Whoa, this Council is actually doing its job

Council head Darrell L. Clarke (center) confers with members Maria Quiñones Sánchez and James F. Kenney.
Council head Darrell L. Clarke (center) confers with members Maria Quiñones Sánchez and James F. Kenney. (YONG KIM / Staff)
Posted: June 30, 2012

In 1982, former Mayor Bill Green gave a great gift to Philadelphia reporters and columnists, calling City Council the "worst legislative body in the free world."

In the 30 years since then, Green's zinger has been repeated ad nauseam. I've personally quoted the phrase in print at least three times (OK, now it's four), and never felt a moment's hesitation. The insult was richly deserved, if a little hyperbolic. For much of its recent history, Council has been hidebound, entitled, lazy, and largely ineffective.

But it must be acknowledged that Green's old insult no longer applies. For a while now, and most convincingly in this budget season, Council has shown itself to be increasingly capable, even innovative.

Council displayed that improvement during its methodical deconstruction of the Nutter administration's Actual Value Initiative, the planned citywide fix of property assessments. This material is about as opaque and complicated as municipal business gets, and it's the sort of stuff that has put past Councils to sleep. Literally, in some cases.

So I'd expected this Council either to reject it out of hand (as too scary a change) or to pass it quickly (so as not to interfere with summer vacation plans).

What I didn't expect was several months' worth of rigorous, critical examination that exposed AVI as not ready for prime time, and culminated in the budget that Council approved Thursday (the fourth straight budget that the body has strongly influenced).

The AVI takedown started simply enough, with pointed requests for information from the administration that was not forthcoming. Bit by bit, Council revealed just how many holes there were in this huge but unfinished plan. "The unknown unknowns may exceed the many known unknowns," Councilman Bill Green (the former mayor's son) at one point told the Philadelphia Tribune.

Council could have stopped there and voted blindly, yes or no. Instead, it started finding answers.

Councilman Green created a useful spreadsheet that let property owners estimate their tax bills under AVI. And then Council's own consultants came up with a rough estimate for the total value of all property in the city (a key contribution, since this figure determines what the tax rate will be).

Both were cases of Council doing the Nutter administration's homework. And both showed that AVI's impacts would be huge and unpredictable. So Council punted.

In the Nutter administration's view, Council lacked the courage to enact a politically unpopular but necessary reform.
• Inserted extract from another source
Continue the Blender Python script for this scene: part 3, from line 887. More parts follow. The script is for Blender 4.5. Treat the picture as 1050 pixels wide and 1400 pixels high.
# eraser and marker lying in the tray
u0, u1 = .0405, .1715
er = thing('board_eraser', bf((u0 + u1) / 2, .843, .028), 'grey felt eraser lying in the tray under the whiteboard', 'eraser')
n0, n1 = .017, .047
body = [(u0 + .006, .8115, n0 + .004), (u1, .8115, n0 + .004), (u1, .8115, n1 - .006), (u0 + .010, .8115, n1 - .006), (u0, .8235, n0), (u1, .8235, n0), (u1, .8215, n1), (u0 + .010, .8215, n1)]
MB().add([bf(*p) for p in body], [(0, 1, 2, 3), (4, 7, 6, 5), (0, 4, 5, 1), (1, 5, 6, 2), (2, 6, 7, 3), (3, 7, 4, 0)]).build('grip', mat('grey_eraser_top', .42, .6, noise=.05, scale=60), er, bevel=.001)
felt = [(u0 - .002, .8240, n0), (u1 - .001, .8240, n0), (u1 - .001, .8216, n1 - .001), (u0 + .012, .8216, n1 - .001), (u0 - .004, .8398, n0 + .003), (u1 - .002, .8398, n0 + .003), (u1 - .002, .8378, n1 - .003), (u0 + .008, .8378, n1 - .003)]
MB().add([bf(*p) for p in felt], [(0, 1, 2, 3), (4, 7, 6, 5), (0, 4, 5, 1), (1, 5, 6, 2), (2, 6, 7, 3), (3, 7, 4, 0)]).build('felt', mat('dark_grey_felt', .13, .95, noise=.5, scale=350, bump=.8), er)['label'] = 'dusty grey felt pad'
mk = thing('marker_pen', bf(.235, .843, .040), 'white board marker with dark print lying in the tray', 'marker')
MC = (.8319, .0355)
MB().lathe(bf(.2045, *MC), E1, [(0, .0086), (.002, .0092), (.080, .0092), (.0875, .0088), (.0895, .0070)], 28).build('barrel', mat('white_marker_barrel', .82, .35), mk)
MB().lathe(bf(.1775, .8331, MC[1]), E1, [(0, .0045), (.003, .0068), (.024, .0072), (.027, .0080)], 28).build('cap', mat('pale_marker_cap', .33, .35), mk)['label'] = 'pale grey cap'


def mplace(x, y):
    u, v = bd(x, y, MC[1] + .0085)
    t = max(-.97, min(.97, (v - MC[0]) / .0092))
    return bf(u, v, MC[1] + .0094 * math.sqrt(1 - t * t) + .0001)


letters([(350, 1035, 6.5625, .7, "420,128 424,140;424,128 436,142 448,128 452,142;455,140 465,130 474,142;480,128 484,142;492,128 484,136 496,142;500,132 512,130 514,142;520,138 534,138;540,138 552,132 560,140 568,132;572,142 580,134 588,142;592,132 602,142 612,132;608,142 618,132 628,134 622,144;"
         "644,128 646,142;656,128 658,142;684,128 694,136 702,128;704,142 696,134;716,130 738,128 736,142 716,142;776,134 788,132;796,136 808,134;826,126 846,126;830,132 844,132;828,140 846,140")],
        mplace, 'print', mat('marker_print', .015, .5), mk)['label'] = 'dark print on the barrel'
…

Two weeks ago, as AVI crumbled, Mayor Nutter told Inquirer reporter Miriam Hill, "Many of our elected officials were very, very nervous about backlash from those property owners."

But I don't think fear explains it. Council wasn't poking make-believe holes in AVI. These were gaping chasms, and we wouldn't have known anything about them if not for Council's diligence.

And AVI is just one example. Big ideas about addressing Philadelphia's huge problems are now coming out of Council. Small-business-friendly tax reform, for instance. Or the notion of a land bank to deal with vacant property.

Some people chalk up Council's emergence to Nutter's inability to create a majority bloc there of his own.

But that view overlooks the fact that this Council is populated by a more ambitious and intelligent bunch than Councils of the past. The last election brought in six new members, who are just beginning to find their legs. Even as rookies, they're a huge improvement over the members they replaced, the heart of Council's dead wood.

Council staff, the aides and researchers who work for the members, seems improved as well. That has made Council less reliant on the administration for answers and analysis, which translates into more independence.

It's more ably led by President Darrell L. Clarke in place of the octogenarian Anna C. Verna. Indeed, the body is far younger now than in the recent past. Fewer members are running out the clock and collecting paychecks, and more are positioning themselves for a possible future mayoral run or some other seat.

That ambition can and does lead to grandstanding. But I'll take that swagger over the inertia of the recent past. Whatever you make of the motives, it is hard to deny that Council is working harder and more effectively than it has in a long time.

That competence will take some getting used to. Luckily, Council hasn't shaken loose all of its old ways. Members still do boneheaded and arbitrary things, like insisting on veto power over bike lanes. And this group clings to councilmanic privilege - the hoary old tradition that gives members far too much sway over their sections of the city - as tightly as their forebears. And yes, 11 of the 17 members cast votes to preserve DROP.

So, not the best legislative body in the free world. Not close. But not the worst anymore, either.